> Task objective
Find the lines with the string "from" and return them.

> Source excerpt
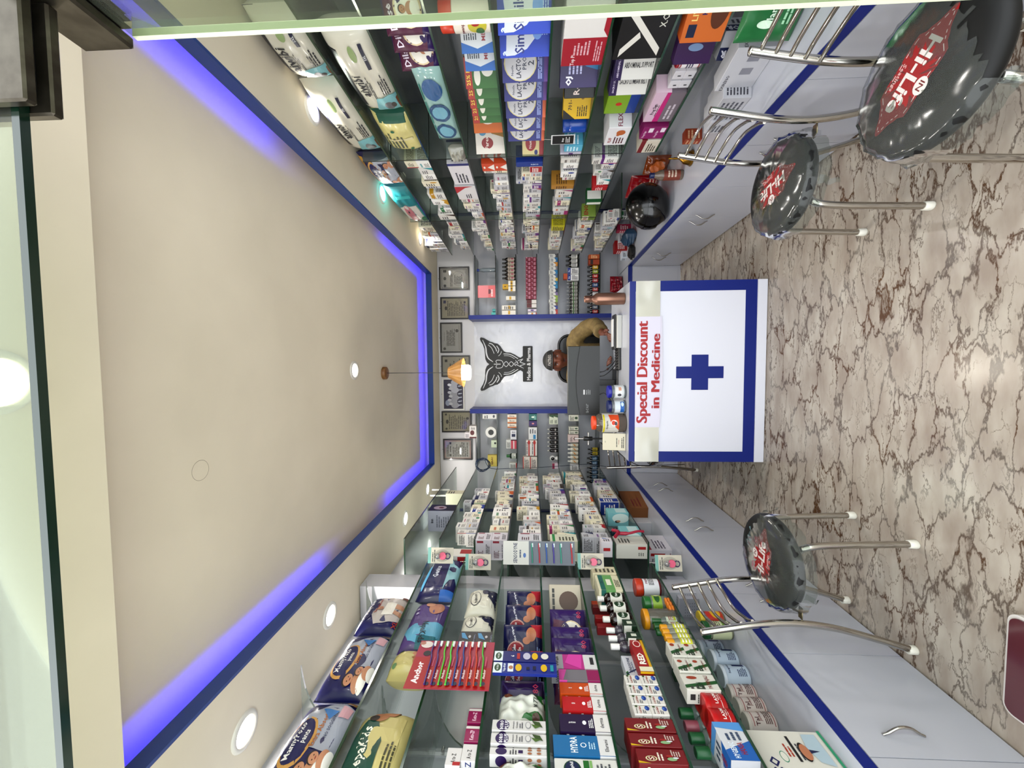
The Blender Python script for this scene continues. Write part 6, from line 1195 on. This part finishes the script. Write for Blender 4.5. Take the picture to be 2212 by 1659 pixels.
# notebook stand with papers
o = empty('document_tray'); MB().bbox(-.11, .11, 0, .09, 0, .03, mat('c8c8c4', .6)).build('paper_stack', o); MB().bbox(-.12, .12, .03, .12, .0305, .043, BK_, .003).build('black_folder', o); MB().bbox(-.1, .09, .05, .11, .0435, .05, mat('d8d8d8', .4)).build('white_sheet', o)
ondesk(o, 1345, 720, 'stack of papers under a black folder by the seller hand', 'papers'); o.location.x = .215; o.location.y = 2.70
# copper bottle
CU = noisy('b08e7c', '86655a', 30, .3, (1, 1, .02)); CU.node_tree.nodes['Principled BSDF'].inputs['Metallic'].default_value = .7
o = MB().lathe([(.0001, 0), (.036, 0), (.039, .006), (.04, .17), (.037, .185), (.024, .2), (.02, .215)], CU, n=28).build('copper_bottle'); MB().lathe([(.0205, .2155), (.023, .218), (.023, .255), (.018, .262), (.0001, .263)], CU, n=24).build('cap', o)
ondesk(o, 1349, 645, 'ribbed copper water bottle standing at the right of the desk', 'bottle')
ST = [('r', 'd8cc20', 0, .86, 1, .97), ('p', 'd4d2cc', [(0, 0), (1, 0), (1, .86), (0, .86)]), ('p', 'd8601c', [(.1, 0), (1, 0), (1, .8), (.6, .5)]), ('t', '2a2a2c', 'Strepsils', .38, .68, .16, 0, .66), ('e', 'e8e4e0', .55, .3, .16, .22), ('e', 'd8501c', .55, .36, .1, .12), ('e', '50505a', .58, .22, .1, .1)]
ST = [('r', 'd4d2cc', 0, 0, 1, .86), ('p', 'd8601c', [(.18, 0), (1, 0), (1, .62), (.62, .52)]), ('r', 'd8cc20', 0, .86, 1, .97), ('t', '2a2a2c', 'Strepsils', .45, .72, .15, 0, .7), ('e', 'e8e4e0', .55, .3, .15, .2), ('e', 'd8501c', .56, .34, .1, .12), ('e', '50505a', .53, .2, .09, .08)]
o = jar('lozenge_jar', .062, .215, clear('a09488', .35), 'd85a20', .045, .022, 'd4d2cc', (.26, .8), ST, neck=.035); ondesk(o, 1345, 916, 'large clear jar with orange lid and white and orange label', 'jar'); o.location = (-.39, 2.60, DH+.0004)
mb = MB()
rnd = random.Random(3)
for i in range(16): a = rnd.random()*6.28; r = .02+.03*rnd.random(); mb.lathe([(.0001, 0), (.01, .001), (.01, .006), (.0001, .007)], mat('b85a3c', .4), (r*math.cos(a), r*math.sin(a), .004+.0075*(i//3)), 10)
l = mb.build('lozenges', o); l['kind'] = 'stuff'
for nm, lid, F_, y, lk, yy in (('candy_jar', '2a2ea0', [('r', 'e0e0e0', .1, .2, .9, .9), ('e', '50505a', .3, .5, .1, .2), ('r', 'd0a890', .6, .3, .85, .6)], 846, 'clear jar with violet blue lid on the desk', 2.60), ('candy_jar', '16306c', [('r', 'd8e0e4', .1, .4, .9, .95), ('r', '2c74b8', .1, 0, .9, .4), ('e', 'd8e8f0', .7, .2, .15, .14)], 878, 'clear jar with navy lid and blue label on the desk', 2.60)):
    j = jar(nm, .043, .115, clear('b8c0c4', .3), lid, .04, .022, 'cdd0d0', (.15, .8), F_); tag(j, lk, 'jar'); j.location = (P(1345, y, Z=DH).x*yy/P(1345, y, Z=DH).y, yy, DH+.0004)
# payment stand (left blank where the code was)
o = empty('payment_stand', (-.512, 2.565, DH+.0004)); tag(o, 'cream payment card stand with rounded corners at the left end of the desk', 'card stand')
mb = MB().bbox(-.056, .056, 0, .004, .002, .148, mat('d6d0bc', .4), .002); prints(mb, Face((-.056, 0, .002), (1, 0, 0), (0, 0, 1), .112, .146), [('t', '404038', 'pay', .5, .88, .04), ('l', '606058', .2, .35, .8, .42, 1), ('t', 'a02838', 'fonepay', .5, .3, .06, 0, .5), ('l', '505048', .15, .06, .85, .2, 2)]); c = mb.build('card', o); c.rotation_euler = (math.radians(-8), 0, 0)
MB().box(-.04, .04, .03, .075, 0, .004, mat('d6d0bc', .4)).build('foot', o); MB().add([(-.03, .02, .13), (.03, .02, .13), (.03, .072, .004), (-.03, .072, .004)], [(0, 1, 2, 3)], mat('d6d0bc', .4)).build('strut', o)
# phone tripod
o = empty('phone_tripod', (-.545, 2.86, DH+.0004)); tag(o, 'black and chrome phone tripod with clamp standing behind the payment card', 'tripod')
for a in (90, 210, 330): MB().tube([(0, 0, .1), (.06*math.cos(math.radians(a)), .06*math.sin(math.radians(a)), .003)], .004, BK_, 6).build('leg', o)
MB().tube([(0, 0, .09), (0, 0, .2)], .006, BK_, 8).build('post', o); MB().cyl(.016, .17, .235, BK_, n=14, b=.003).build('hub', o); MB().tube([(0, 0, .235), (0, 0, .298)], .005, CHROME, 8).build('tip', o)
mb = MB().tube([(-.035, 0, .2), (.035, 0, .2)], .0045, CHROME, 8); mb.cyl(.008, .028, .045, CHROME, (0, 0, .2), 10, 'x').cyl(.008, -.045, -.028, CHROME, (0, 0, .2), 10, 'x'); mb.build('clamp', o)
# wires falling from the desk
def wire(name, pts, r, c, look, n=8): o = MB().tube(crom(pts, n), r, mat(c, .45), 6).build(name); tag(o, look, 'cable'); return o
o = MB().tube(crom([(-.56, 2.97, .84), (-.6, 3.0, .92), (-.66, 2.98, .8), (-.68, 2.94, .6), (-.66, 2.92, .3), (-.7, 2.9, .01)], 8), .004, BK_, 6); o = o.build('power_cable'); tag(o, 'thick black cable looping off the left end of the desk', 'cable')
for i in range(3):
    wire('power_cable', [(-.57+.02*i, 3.02, .838), (-.64-.02*i, 3.08, .78), (-.72-.05*i, 3.2, .6), (-.78-.05*i, 3.4, .42), (-.84-.04*i, 3.6, .06)], .003, '101012', 'thin black cable running from the desk to the left rear corner, %s' % ['uppermost', 'middle', 'lowest'][i])
wire('network_cable', [P(1100, 1012, Y=4.05), P(1160, 1010, Y=4.06), P(1220, 1006, Y=4.08), P(1270, 1003, Y=4.1), P(1310, 1008, Y=4.12)], .003, '24324c', 'dark blue cable strung across the left back shelves')
wire('network_cable', [P(1245, 1017, Y=4.0), P(1275, 1008, Y=4.02), P(1300, 1012, Y=4.04), P(1330, 1006, Y=4.06)], .0028, '8c8a88', 'pale grey cable drooping in the left back corner')
mb = MB(); rnd = random.Random(5); c0 = P(1043, 1004, Y=4.0)
pts = []
for i in range(90): a = i*.42; pts.append(c0+Vector(((.062+.01*math.sin(i*.9))*math.cos(a), .012*math.sin(i*.31), (.085+.014*math.sin(i*.53))*math.sin(a)*.8)))
pts += [P(1060, 1012, Y=4.02), P(1100, 1012, Y=4.05)]
o = mb.tube(crom(pts, 3), .0032, mat('1c3c60', .4), 5).build('cable_coil'); tag(o, 'tangled coil of dark blue cable hanging at the left back shelves', 'cable')
# bags on the back counter at right
for x, y, c, s, lk in ((1310, 612, '8c1c30', .16, 'crumpled maroon plastic bag on the back counter'), (1318, 640, '7a1820', .12, 'crumpled dark red plastic bag beside the copper bottle')):
    o = pillow('plastic_bag', s, s*.8, .1, c, (), wr=.02, rough=.2); p = P(x, y, Y=4.1); o.location = (p.x, 4.1, .5004); tag(o, lk, 'bag')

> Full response
The Blender Python script for this scene continues. Write part 6, from line 1195 on. This part finishes the script. Write for Blender 4.5. Take the picture to be 2212 by 1659 pixels.
# wires falling from the desk
    wire('power_cable', [(-.57+.02*i, 3.02, .838), (-.64-.02*i, 3.08, .78), (-.72-.05*i, 3.2, .6), (-.78-.05*i, 3.4, .42), (-.84-.04*i, 3.6, .06)], .003, '101012', 'thin black cable running from the desk to the left rear corner, %s' % ['uppermost', 'middle', 'lowest'][i])